— EXERCISE DETAILS —
From the very first line of the data to the line containing "sc = bpy.context.scene", retype everything exactly, leaving the pictures behind.

— INFORMATION SHOWN —

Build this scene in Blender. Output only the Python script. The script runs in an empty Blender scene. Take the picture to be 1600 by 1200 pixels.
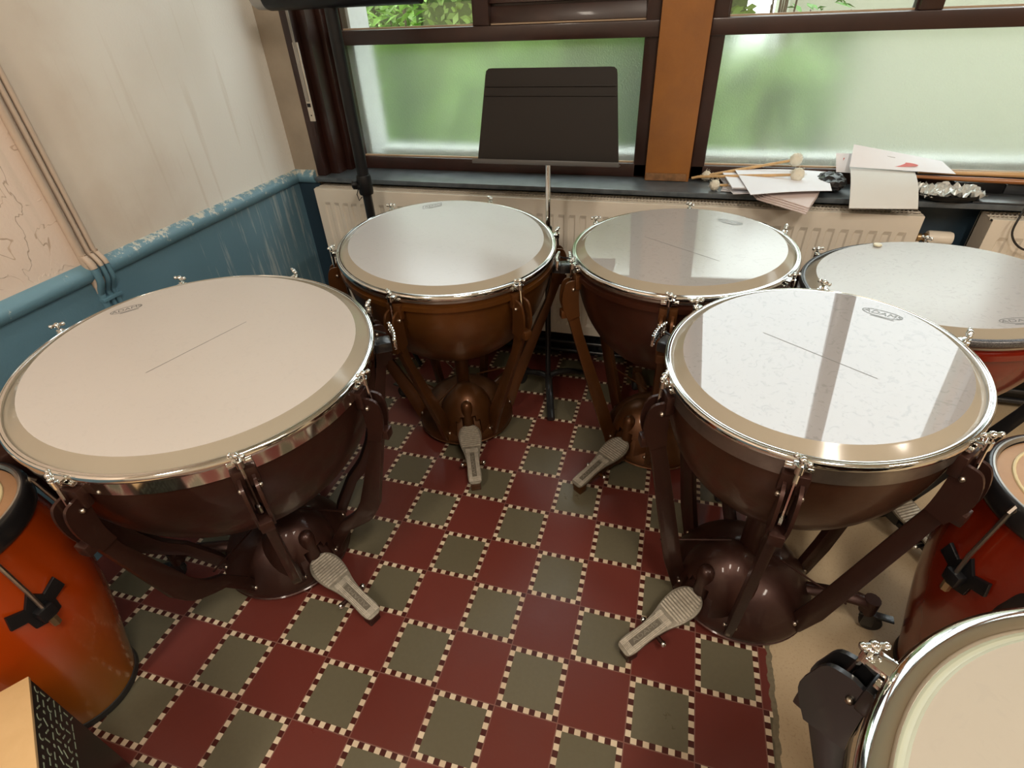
import bpy, bmesh, math, random
from mathutils import Vector, Matrix
R_ = math.radians
C = bpy.context.scene.collection
sc = bpy.context.scene

# ------------------------------------------------------------------ camera
cam_data = bpy.data.cameras.new('camera')
cam = bpy.data.objects.new('camera', cam_data)
C.objects.link(cam)
cam_data.sensor_width = 36.0
cam_data.lens = 834.06 / 1600.0 * 36.0
cam_data.clip_start = 0.02
right = Vector((0.96174805, 0.27109732, -0.03933091))
down = Vector((0.12844496, -0.57309517, -0.80936013))
fwd = Vector((-0.24195572, 0.77334867, -0.58599425))
cam.matrix_world = Matrix(((right.x, -down.x, -fwd.x, 0.61907),
                           (right.y, -down.y, -fwd.y, -0.76743),
                           (right.z, -down.z, -fwd.z, 1.52571),
                           (0, 0, 0, 1)))
sc.camera = cam

# ------------------------------------------------------------------ light
world = bpy.data.worlds.new('overcast_sky')
sc.world = world
world.use_nodes = True
bg = world.node_tree.nodes['Background']
bg.inputs['Color'].default_value = (0.92, 0.975, 1.0, 1)
bg.inputs['Strength'].default_value = 2.9
sc.view_settings.view_transform = 'Standard'
sc.view_settings.look = 'None'
sc.view_settings.gamma = 1.0
sc.view_settings.exposure = 0.66


def area(name, loc, size, power, col, rot=(0, 0, 0)):
    l = bpy.data.lights.new(name, 'AREA')
    l.shape = 'RECTANGLE'
    l.size, l.size_y = size
    l.energy = power
    l.color = col
    o = bpy.data.objects.new(name, l)
    o.location = loc
    o.rotation_euler = rot
    C.objects.link(o)
    return o


# the two ceiling luminaires of the room (their housings are built below)
LAMPS = [(1.35, -1.25, 3.2), (-0.2, -2.4, 3.2), (3.4, -1.5, 3.2)]
for i, p in enumerate(LAMPS):
    area('ceiling_lamp_light', (p[0], p[1], p[2] - 0.075), (0.30, 1.15), (35, 34, 35)[i], (1.0, 0.89, 0.76))

# ------------------------------------------------------------------ materials
MATS = {}


def nodemat(name):
    m = bpy.data.materials.new(name)
    m.use_nodes = True
    nt = m.node_tree
    return m, nt, nt.nodes['Principled BSDF']


def N(nt, t, **kw):
    n = nt.nodes.new(t)
    for k, v in kw.items():
        if k in n.inputs.keys():
            n.inputs[k].default_value = v
        else:
            setattr(n, k, v)
    return n


def mat(name, col, rough=0.5, metal=0.0, coat=0.0, noise=0.0, nscale=20, bump=0.0, bscale=60, col2=None, spec=0.5, rvar=0.0):
    if name in MATS:
        return MATS[name]
    m, nt, b = nodemat(name)
    b.inputs['Base Color'].default_value = (*col, 1)
    b.inputs['Roughness'].default_value = rough
    b.inputs['Metallic'].default_value = metal
    b.inputs['Coat Weight'].default_value = coat
    b.inputs['Coat Roughness'].default_value = 0.08
    b.inputs['Specular IOR Level'].default_value = spec
    tc = N(nt, 'ShaderNodeTexCoord')
    if noise > 0 or col2:
        nz = N(nt, 'ShaderNodeTexNoise', Scale=nscale, Detail=6.0, Roughness=0.6)
        nt.links.new(tc.outputs['Object'], nz.inputs['Vector'])
        mx = N(nt, 'ShaderNodeMix', data_type='RGBA')
        c2 = col2 or tuple(c * (1 - noise) for c in col)
        mx.inputs[6].default_value = (*col, 1)
        mx.inputs[7].default_value = (*c2, 1)
        rp = N(nt, 'ShaderNodeMapRange')
        rp.inputs['From Min'].default_value = 0.35
        rp.inputs['From Max'].default_value = 0.7
        nt.links.new(nz.outputs['Fac'], rp.inputs['Value'])
        nt.links.new(rp.outputs[0], mx.inputs[0])
        nt.links.new(mx.outputs[2], b.inputs['Base Color'])
        if rvar:
            r2 = N(nt, 'ShaderNodeMapRange')
            r2.inputs['To Min'].default_value = rough
            r2.inputs['To Max'].default_value = min(1, rough + rvar)
            nt.links.new(nz.outputs['Fac'], r2.inputs['Value'])
            nt.links.new(r2.outputs[0], b.inputs['Roughness'])
    if bump > 0:
        nz = N(nt, 'ShaderNodeTexNoise', Scale=bscale, Detail=4.0)
        nt.links.new(tc.outputs['Object'], nz.inputs['Vector'])
        bp = N(nt, 'ShaderNodeBump', Strength=bump, Distance=0.004)
        nt.links.new(nz.outputs['Fac'], bp.inputs['Height'])
        nt.links.new(bp.outputs[0], b.inputs['Normal'])
    MATS[name] = m
    return m


chrome = mat('polished_chrome', (0.78, 0.79, 0.77), 0.09, 1.0)
chrome_w = mat('worn_chrome', (0.55, 0.53, 0.49), 0.22, 1.0, noise=0.25, nscale=30, rvar=0.2)
steel_band = mat('dull_steel_band', (0.36, 0.33, 0.31), 0.28, 1.0, noise=0.3, nscale=18, rvar=0.2)
black_metal = mat('black_lacquered_metal', (0.012, 0.012, 0.013), 0.28, 0.0, coat=0.3)
black_plastic = mat('black_plastic', (0.007, 0.007, 0.008), 0.42, spec=0.3)
black_rubber = mat('black_rubber', (0.02, 0.018, 0.016), 0.7)
brown_wood = mat('dark_stained_wood', (0.034, 0.011, 0.007), 0.36, 0, coat=0.15, noise=0.4, nscale=9)
bolt_mat = mat('bolt_steel', (0.5, 0.45, 0.38), 0.3, 1.0)


def lacquer(name, col, col2, rough=0.3):
    return mat(name, col, rough, 0.55, coat=0.25, col2=col2, nscale=7, bump=0.08, bscale=90, rvar=0.15)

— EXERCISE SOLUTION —
Build this scene in Blender. Output only the Python script. The script runs in an empty Blender scene. Take the picture to be 1600 by 1200 pixels.
import bpy, bmesh, math, random
from mathutils import Vector, Matrix
R_ = math.radians
C = bpy.context.scene.collection
sc = bpy.context.scene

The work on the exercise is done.